- The Washington Times - Wednesday, May 24, 2006

Former Treasury Secretary Lloyd Bentsen, who won respect from both sides of the aisle in his 28 years in Congress and as the 1988 Democratic vice-presidential nominee, died yesterday at his Houston home, his family said. He was 85.

Mr. Bentsen, a pro-free-enterprise Democrat who was successful in business before he went into politics, handed George Bush his first electoral defeat — in the 1970 race for the U.S. Senate seat once held by liberal Democrat Ralph Yarborough.

As Massachusetts Gov. Michael Dukakis’ 1988 presidential running mate, Mr. Bentsen scored one of the most memorable debating points ever. Mr. Bush’s vice-presidential choice, Dan Quayle, had just defended his record, arguing that he had as much congressional experience under his belt as John F. Kennedy had when he ran for president.

Mr. Bentsen’s cadenced reply, which made even the most partisan Quayle viewers wince, was: “Senator, I served with Jack Kennedy. I knew Jack Kennedy. Jack Kennedy was a friend of mine. Senator, you’re no Jack Kennedy.”

Mr. Bush’s son paid a presidential tribute to Mr. Bentsen yesterday.

“Laura and I and the entire Bush family are saddened by Lloyd Bentsen’s death,” President Bush said. “During his time in Congress, he was known for his integrity and for seeking bipartisan solutions to issues facing our nation. … Lloyd Bentsen was a man of great honor and distinction.”

Texas Gov. Rick Perry, a Republican, ordered state buildings to fly their flags at half-staff for five days.

Sen. John Cornyn, Texas Republican, called Mr. Bentsen “a giant in politics, respected on both sides of the aisle.”

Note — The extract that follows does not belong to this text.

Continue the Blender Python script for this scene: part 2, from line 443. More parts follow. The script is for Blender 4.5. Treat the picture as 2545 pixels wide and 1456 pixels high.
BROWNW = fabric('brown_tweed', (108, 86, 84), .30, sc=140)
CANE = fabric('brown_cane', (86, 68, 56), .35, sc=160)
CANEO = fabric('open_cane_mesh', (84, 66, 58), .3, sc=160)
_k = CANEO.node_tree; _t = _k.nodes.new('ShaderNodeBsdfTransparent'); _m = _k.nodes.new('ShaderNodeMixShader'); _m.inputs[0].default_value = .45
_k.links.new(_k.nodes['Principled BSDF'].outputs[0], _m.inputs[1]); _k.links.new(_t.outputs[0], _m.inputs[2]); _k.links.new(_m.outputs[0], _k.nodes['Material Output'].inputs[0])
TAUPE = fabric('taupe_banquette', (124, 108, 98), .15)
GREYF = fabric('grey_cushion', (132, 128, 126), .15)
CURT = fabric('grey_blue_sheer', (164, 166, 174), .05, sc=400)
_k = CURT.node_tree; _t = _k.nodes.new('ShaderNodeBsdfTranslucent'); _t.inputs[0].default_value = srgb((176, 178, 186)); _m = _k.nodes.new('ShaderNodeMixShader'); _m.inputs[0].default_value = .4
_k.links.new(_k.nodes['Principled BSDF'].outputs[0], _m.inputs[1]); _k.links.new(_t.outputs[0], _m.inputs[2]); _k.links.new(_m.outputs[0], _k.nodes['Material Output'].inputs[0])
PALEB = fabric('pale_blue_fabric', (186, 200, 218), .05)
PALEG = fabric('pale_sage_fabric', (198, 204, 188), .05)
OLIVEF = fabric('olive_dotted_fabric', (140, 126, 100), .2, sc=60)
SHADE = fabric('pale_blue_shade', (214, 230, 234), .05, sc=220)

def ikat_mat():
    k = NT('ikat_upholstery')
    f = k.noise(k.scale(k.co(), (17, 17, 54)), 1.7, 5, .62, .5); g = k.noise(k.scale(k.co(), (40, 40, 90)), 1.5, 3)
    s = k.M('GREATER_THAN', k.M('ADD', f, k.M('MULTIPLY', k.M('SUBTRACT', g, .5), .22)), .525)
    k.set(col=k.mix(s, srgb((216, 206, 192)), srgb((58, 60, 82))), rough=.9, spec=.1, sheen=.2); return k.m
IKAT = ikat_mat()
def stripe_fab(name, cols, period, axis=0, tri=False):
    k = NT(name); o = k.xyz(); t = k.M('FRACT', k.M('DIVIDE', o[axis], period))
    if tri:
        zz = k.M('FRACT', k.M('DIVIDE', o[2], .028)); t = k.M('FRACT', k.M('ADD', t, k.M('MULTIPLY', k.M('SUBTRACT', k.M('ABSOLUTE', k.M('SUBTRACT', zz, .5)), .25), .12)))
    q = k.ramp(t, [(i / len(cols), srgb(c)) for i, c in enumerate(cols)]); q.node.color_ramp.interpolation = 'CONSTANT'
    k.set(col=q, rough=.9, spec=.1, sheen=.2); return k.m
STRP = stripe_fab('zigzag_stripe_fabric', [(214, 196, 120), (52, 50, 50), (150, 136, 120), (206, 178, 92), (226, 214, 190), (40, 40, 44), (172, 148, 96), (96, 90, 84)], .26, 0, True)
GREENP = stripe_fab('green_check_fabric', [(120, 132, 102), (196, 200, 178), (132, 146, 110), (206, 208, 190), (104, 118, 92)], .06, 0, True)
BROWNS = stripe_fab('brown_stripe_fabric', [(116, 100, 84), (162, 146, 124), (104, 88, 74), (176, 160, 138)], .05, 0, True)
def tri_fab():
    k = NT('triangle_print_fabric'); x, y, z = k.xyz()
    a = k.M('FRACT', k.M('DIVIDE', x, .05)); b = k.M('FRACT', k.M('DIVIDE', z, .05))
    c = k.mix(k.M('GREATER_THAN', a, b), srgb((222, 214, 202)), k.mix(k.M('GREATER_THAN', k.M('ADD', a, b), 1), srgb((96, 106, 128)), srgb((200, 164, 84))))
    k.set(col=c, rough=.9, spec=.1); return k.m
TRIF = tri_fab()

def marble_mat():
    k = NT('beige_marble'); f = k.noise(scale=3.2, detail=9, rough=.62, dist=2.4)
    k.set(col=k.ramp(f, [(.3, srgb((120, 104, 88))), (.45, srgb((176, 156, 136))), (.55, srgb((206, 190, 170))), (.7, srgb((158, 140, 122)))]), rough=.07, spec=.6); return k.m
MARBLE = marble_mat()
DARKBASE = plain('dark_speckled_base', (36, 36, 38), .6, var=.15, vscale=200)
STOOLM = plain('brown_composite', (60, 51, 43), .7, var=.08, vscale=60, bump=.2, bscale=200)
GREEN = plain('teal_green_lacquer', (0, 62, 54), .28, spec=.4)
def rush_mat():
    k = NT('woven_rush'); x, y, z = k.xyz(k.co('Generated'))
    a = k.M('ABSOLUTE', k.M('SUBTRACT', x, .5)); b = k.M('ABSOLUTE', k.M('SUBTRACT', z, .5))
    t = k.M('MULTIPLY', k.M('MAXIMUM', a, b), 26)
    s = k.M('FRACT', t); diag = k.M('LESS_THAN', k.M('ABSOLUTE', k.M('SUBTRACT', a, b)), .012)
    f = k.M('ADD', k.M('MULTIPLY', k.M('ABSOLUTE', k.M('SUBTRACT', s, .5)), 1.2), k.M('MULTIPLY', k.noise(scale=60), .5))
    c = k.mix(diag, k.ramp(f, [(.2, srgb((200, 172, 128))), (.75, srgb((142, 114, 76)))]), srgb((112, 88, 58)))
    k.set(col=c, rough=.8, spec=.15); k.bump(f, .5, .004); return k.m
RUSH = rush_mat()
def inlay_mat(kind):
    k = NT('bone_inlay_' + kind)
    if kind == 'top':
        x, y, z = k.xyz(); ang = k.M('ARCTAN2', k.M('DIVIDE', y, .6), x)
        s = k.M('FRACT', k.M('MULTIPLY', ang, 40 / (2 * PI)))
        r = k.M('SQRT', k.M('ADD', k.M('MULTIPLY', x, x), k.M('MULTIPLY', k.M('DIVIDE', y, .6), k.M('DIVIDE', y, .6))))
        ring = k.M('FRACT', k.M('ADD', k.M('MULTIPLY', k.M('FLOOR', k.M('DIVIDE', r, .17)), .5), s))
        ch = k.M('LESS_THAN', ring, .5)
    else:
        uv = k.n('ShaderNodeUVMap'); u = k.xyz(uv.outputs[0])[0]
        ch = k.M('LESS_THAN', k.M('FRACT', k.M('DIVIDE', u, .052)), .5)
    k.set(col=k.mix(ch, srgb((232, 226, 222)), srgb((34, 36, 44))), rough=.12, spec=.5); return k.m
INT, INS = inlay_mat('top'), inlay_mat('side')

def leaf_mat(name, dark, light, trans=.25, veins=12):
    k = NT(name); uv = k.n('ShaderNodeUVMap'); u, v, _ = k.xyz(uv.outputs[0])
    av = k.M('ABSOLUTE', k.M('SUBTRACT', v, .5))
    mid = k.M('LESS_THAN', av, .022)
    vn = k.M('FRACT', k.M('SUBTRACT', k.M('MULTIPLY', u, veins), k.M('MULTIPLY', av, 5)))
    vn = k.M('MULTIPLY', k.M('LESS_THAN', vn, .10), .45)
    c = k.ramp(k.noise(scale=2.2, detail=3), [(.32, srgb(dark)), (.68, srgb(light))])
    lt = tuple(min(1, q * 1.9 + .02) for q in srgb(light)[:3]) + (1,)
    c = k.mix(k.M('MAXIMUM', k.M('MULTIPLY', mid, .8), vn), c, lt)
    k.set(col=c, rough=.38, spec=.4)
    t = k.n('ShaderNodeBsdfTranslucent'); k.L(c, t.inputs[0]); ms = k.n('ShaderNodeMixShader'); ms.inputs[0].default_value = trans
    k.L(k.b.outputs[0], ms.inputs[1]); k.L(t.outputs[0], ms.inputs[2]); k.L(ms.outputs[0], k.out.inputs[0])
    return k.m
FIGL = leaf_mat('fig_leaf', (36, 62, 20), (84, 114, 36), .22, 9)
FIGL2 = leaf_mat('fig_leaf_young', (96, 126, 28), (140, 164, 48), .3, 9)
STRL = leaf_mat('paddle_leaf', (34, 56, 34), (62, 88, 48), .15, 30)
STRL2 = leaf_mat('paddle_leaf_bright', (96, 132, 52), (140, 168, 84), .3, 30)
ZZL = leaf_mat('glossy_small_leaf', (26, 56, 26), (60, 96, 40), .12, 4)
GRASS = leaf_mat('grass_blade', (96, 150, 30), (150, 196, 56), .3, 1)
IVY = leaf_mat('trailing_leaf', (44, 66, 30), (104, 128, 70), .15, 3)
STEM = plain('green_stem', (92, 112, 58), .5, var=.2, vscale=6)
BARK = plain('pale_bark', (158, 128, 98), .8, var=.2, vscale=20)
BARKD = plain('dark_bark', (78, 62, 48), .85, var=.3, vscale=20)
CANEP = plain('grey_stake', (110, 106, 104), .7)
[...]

Although Mr. Bentsen’s aides sometimes tried to portray him as a liberal, longtime Bentsen friend and fellow Democrat J.D. Williams told The Washington Times: “On social issues, he was moderate, slightly right of center — and on taxes, a prudent conservative.”

As President Clinton’s first Treasury secretary, however, Mr. Bentsen lobbied through Congress the 1993 tax increases Mr. Clinton wanted, which amounted to the second largest tax increases in history.

“He was a great human being and a great marksman whose public career unfortunately ended at Treasury, about 200 yards short of where it should have: in the Oval Office,” said Mr. Williams, a District-based lobbyist who often hunted with Mr. Bentsen on the Bentsen ranch in South Texas.

Born in Mission, Texas, on Feb. 11, 1921, Mr. Bentsen later earned a law degree from the University of Texas and won the Distinguished Flying Cross as an Army Air Force pilot in World War II.

In 1950, during the Korean War, he said President Truman should threaten communist China with nuclear weapons. In the 1960s, he opened to blacks the formerly whites-only hotel he owned in Houston. After his 1970 election to the Senate, he won re-election by ever-widening margins.

He is survived by his wife of 63 years, Beryl Ann “BA” Bentsen, and three children.